10.  En même temps que se déroulait l’instance devant le Tribunal, la NCSL a engagé diverses instances en vue d’obtenir diverses formes de redressement devant la Cour fédérale. Comme il est mentionné dans l’affidavit de Finlay Moses, les mesures prises à la Cour fédérale comprennent ce qui suit :

a.  la NCSL a déposé une demande de révision judiciaire concernant la décision de renvoi de la Commission (T‑504‑13, la « demande »).  Mme Wirth n’a pas déposé d’avis de comparution. La Commission a demandé et obtenu l’autorisation d’intervenir dans la demande. La NCSL a déposé un avis de question constitutionnelle. La Cour fédérale a ordonné en fin de compte que la demande soit suspendue, en attendant qu’on règle des questions que la NCSL doit plaider dans le cadre d’une nouvelle action;

b.  la NCSL a intenté une action, désignant le procureur général du Canada (le « PGC ») comme défendeur unique (T‑364‑14, l’« action »). Dans cette action, la NCSL sollicite diverses formes de jugement déclaratoire, dont des déclarations portant que la plainte de Mme Wirth n’est pas liée à la prestation de services au sens de l’article 5 de la LCDP, et que l’application de la LCDP aux élections coutumières de la NCSL empiéterait sur les droits relatifs à l’autonomie gouvernementale des Autochtones garantis par la Constitution. Ni Mme Wirth ni la Commission ne sont désignées à titre de partie;

c.  le PGC a déposé une défense dans laquelle il n’adopte aucune position sur certaines des questions soulevées dans l’action, dont celle de savoir si la plainte de Mme Wirth se rapporte à la prestation de services au sens de l’article 5 de la LCDP;

d.  la Cour fédérale a rejeté une demande de la Commission présentée en vue d’obtenir l’autorisation d’intervenir dans l’action, mais elle a laissé à la Commission la possibilité de déposer une nouvelle demande à une date ultérieure.

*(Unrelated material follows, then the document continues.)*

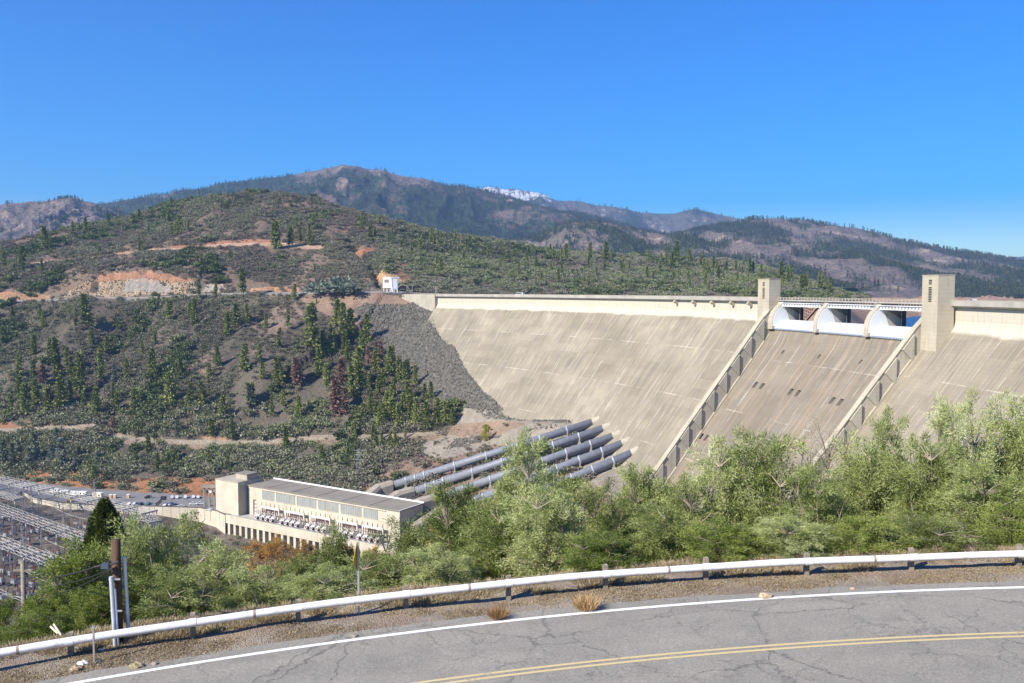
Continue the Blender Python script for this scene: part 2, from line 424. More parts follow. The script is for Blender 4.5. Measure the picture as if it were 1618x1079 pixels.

La Cour d’appel fédérale a rejeté un appel interjeté à l’encontre de cette ordonnance;

e.  la Cour fédérale a accordé à la NCSL l’autorisation de déposer une requête en jugement sommaire sur la question des « services », et a fixé des délais pour que (i) la NCSL remette un avis de requête et un affidavit au PGC (30 novembre 2016), (ii) le PGC indique s’il se prononcera sur la requête (15 décembre 2016) et (iii) la NCSL dépose son dossier de requête en jugement sommaire (31 janvier 2017);

f.  la NCSL a déposé un avis de requête en jugement sommaire, sollicitant une déclaration portant que les élections coutumières de la NCSL pour les postes de chef et de conseillers ne sont pas des « services » au sens de l’article 5 de la LCDP.

La position de l’intimée

[14]  L’intimée soutient que les questions soumises au Tribunal seront mieux réglées par la Cour fédérale, pour que l’on puisse déterminer convenablement l’applicabilité de la Loi et la définition du terme « services ». De plus, les coutumes électorales et le droit inhérent à l’autonomie gouvernementale sont d’importantes questions à examiner.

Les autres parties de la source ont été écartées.